UI CHALLENGES
—> Digital vs Print
– Statical design that will never change versus something that is dynamically changing based on user’s influence and device specific factors.
– Static VS user flow.
—> The case of Android: many devices and densities
– Fragmentation: a challenge that a designer cannot control but need to face in order to provide the best experience possible.
THINK USER
—> Focus on the user and user flows instead of pixel perfect design.
– User-centered: the user is the most important thing.
– User will provide the interaction that will trigger the flows.
– App’s purpose is de facto given the user.
HOW TO ACHIEVE THAT UI WISE?
—> Anticipate the user actions and provide a smooth experience: know and use native Android patterns
– Use Animations to provide guides towards actions.
– Don’t be afraid to experiment.
– Provide the user with something he’s already familiar with (native patterns).
– User should be naturally able to navigate through the app and reach his goal.
—> Material Design looks good, let me tell you why
– It has been developed to work everywhere, it’s an adaptive design.
– Since it is using beautiful semi-flat style, it gives you the power to easily create a hierarchy for the content and guide the user.
– Easy to understand.
—> Guide the user: hierarchy of the content matters
– User should not think where the next call to action is, it shall be there in front of him.
—>Think adaptive and define breakpoints to ensure your design is flexible
– There is no pixel perfect design.
– The design will evolve from one screen to the other and through the experience, because it is interactive.
– The designer needs to define k screens, the breakpoints of the design and he should imagine how the design will evolve in between, keeping in mind that it shall always keep the level of visual quality and experience he designed on the k screens.
– The designer will never be able to test the design on all the screens and conditions, so he should rather focus on the best solution for most of the screens than pixel perfect solution that will work only in one case.
THE IMPLEMENTATION CHALLENGE
—> Let’s discuss feasibility and nativeness first
– Having a talk with a developer when you are brainstorming can help you understand the challenge and define the best way to deal with the UX/UI.
—> Developer vs designer: what we can learn from each other.
– Developers and designers not always speak the same language and they focus on different things: talking together can help both to build up a better product, find better solutions and lead to a smoother process.
—> Team work and communication are always better than guidelines.
– Guidelines are still needed though, not all developers are nice.
– Sitting together and use a pair-programming-alike style will help you both in creating something nice and cleaner: from the developer point of view, he will be somehow forced to extract correctly the values and refactor his layouts to make them more flexible.

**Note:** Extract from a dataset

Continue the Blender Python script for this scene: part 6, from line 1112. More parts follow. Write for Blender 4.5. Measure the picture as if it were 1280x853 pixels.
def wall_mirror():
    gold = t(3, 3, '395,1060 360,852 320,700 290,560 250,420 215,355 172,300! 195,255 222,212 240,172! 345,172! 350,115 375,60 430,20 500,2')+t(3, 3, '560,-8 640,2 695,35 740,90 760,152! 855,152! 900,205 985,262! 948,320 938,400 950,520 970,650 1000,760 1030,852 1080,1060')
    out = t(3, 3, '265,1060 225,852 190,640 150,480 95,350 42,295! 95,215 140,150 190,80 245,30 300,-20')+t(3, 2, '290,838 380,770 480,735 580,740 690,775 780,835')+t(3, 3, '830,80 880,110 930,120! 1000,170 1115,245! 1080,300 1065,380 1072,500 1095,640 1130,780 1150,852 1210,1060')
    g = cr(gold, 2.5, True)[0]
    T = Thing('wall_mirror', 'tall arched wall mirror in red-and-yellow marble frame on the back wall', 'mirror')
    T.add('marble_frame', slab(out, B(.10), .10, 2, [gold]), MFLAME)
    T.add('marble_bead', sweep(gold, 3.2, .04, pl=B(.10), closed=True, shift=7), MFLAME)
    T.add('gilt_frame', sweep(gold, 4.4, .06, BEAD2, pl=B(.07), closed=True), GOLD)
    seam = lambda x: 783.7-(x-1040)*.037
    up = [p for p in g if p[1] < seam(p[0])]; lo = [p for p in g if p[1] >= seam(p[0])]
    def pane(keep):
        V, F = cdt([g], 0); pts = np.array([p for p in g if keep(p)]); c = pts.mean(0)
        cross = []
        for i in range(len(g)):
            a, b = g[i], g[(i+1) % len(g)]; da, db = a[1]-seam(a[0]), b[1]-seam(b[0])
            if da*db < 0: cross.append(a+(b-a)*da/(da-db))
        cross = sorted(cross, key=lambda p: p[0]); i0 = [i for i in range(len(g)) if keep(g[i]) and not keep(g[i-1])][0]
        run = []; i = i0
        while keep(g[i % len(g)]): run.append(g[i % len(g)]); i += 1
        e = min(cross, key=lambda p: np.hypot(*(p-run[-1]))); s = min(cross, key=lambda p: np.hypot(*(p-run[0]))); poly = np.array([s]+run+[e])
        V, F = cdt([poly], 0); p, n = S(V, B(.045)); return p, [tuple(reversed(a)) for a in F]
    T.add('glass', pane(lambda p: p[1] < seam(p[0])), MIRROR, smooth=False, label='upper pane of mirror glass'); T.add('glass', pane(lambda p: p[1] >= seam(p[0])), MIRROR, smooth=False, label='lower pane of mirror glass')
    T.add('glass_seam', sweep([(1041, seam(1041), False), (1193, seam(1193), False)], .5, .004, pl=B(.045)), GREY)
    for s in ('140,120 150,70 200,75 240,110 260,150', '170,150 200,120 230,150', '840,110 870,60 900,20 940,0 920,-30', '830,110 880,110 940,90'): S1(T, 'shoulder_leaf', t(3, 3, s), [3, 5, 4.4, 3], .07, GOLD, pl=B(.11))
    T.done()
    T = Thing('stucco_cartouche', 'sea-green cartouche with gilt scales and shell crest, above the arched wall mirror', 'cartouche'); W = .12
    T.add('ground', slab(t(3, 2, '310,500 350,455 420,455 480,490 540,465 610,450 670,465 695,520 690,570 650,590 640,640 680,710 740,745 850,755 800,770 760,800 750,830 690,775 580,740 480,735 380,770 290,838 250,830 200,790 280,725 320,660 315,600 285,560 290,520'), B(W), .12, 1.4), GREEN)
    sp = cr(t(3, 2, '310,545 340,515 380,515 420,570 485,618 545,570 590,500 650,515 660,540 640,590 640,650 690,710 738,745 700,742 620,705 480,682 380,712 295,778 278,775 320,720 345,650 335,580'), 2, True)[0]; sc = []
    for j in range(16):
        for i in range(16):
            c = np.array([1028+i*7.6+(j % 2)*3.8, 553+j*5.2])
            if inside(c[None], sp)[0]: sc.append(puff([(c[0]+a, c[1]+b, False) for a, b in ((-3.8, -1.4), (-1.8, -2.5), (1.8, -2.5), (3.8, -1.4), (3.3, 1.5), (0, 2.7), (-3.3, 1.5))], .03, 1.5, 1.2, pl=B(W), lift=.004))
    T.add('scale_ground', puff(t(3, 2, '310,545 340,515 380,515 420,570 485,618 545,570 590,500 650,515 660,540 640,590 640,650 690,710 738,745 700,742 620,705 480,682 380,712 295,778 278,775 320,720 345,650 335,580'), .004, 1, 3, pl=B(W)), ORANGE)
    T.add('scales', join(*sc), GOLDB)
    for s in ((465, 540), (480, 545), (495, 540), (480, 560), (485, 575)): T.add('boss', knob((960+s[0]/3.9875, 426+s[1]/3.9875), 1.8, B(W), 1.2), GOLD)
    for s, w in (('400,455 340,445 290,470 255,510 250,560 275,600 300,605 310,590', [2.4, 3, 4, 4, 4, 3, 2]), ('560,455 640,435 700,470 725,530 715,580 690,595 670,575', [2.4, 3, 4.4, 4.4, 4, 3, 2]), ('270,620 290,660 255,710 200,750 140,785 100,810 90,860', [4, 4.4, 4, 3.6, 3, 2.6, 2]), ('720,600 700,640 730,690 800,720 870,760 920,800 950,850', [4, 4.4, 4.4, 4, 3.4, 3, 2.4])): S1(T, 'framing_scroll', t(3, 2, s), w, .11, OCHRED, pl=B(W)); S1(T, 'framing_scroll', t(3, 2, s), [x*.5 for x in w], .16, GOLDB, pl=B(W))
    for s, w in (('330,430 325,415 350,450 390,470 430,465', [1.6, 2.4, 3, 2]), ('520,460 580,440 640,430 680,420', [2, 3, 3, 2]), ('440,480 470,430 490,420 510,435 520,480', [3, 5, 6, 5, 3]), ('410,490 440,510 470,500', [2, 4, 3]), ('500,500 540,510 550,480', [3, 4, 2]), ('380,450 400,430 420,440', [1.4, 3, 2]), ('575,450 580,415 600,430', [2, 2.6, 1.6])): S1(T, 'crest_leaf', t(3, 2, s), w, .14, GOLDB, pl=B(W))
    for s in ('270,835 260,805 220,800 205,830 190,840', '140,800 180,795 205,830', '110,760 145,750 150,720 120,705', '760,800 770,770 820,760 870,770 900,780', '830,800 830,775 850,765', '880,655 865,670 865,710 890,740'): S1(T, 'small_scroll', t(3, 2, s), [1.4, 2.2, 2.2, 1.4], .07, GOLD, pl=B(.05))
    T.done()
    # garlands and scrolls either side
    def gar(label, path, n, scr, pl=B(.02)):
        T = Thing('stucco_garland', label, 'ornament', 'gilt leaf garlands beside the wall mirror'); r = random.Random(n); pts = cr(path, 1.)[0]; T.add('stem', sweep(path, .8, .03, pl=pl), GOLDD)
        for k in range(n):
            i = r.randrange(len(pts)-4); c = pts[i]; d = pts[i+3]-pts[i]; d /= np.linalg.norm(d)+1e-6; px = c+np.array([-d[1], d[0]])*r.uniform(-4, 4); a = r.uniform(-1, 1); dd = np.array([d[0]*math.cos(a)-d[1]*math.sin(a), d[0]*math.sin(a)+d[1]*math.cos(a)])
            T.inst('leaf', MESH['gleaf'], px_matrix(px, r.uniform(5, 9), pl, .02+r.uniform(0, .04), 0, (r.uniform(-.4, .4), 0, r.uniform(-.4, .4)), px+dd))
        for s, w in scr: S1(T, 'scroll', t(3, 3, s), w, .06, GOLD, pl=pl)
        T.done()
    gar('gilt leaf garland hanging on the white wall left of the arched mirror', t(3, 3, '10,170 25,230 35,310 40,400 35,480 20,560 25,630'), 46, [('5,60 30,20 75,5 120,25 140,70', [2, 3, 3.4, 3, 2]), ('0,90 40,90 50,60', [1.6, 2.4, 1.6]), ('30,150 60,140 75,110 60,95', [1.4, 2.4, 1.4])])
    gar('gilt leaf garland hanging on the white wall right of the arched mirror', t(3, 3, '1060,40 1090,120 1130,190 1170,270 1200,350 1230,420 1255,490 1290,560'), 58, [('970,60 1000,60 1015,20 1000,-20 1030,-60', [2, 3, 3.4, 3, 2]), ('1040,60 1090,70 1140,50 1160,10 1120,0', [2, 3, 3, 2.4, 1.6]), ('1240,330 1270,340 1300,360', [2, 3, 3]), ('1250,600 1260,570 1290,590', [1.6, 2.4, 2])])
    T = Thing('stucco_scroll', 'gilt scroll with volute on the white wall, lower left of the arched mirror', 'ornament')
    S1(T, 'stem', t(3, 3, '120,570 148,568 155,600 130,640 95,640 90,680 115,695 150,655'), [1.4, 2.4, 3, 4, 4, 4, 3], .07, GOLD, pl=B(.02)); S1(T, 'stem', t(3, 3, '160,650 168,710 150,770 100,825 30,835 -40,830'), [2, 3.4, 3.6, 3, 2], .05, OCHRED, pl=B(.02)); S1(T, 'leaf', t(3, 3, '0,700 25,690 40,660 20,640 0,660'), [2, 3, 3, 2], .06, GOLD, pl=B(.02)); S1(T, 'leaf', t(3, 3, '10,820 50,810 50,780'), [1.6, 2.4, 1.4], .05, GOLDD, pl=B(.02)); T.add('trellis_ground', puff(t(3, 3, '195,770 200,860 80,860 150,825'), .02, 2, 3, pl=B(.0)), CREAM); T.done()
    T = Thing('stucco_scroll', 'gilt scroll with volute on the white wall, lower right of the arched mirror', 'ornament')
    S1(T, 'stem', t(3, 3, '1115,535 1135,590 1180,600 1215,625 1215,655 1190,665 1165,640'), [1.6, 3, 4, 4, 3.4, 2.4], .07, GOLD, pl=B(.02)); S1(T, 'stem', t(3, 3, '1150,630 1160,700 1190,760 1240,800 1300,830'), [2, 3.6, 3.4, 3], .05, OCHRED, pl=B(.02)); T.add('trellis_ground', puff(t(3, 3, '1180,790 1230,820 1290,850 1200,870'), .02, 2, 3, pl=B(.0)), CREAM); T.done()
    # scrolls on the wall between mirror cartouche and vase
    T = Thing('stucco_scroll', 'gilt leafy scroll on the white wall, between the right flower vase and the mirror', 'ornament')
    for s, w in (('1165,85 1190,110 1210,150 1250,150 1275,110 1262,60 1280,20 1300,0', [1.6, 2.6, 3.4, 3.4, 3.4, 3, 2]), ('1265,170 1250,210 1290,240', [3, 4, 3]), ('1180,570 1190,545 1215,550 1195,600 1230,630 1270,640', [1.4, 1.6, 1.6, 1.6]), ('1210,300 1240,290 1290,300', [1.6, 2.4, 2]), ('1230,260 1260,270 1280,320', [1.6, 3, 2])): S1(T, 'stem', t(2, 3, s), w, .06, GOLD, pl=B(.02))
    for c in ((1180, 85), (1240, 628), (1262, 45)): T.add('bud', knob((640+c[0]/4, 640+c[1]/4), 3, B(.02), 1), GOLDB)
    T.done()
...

On designer’s side, it will give a runtime overlook on his design.
– Working together will help you being more involved in the product and with that you will gain ownership over the product.
—> Why sanity check matters.
– Because designers like to torture developers.
– It’s the perfect time to recap all the design (you both might have been focused more on details than on general look) and further improve the process: the more you work together, the faster you will get in achieving the results.
CONCLUSION
—> There is no pixel perfect design on Android.
—> If you focus on the user, think adaptive design and work as a team, your app will be way better.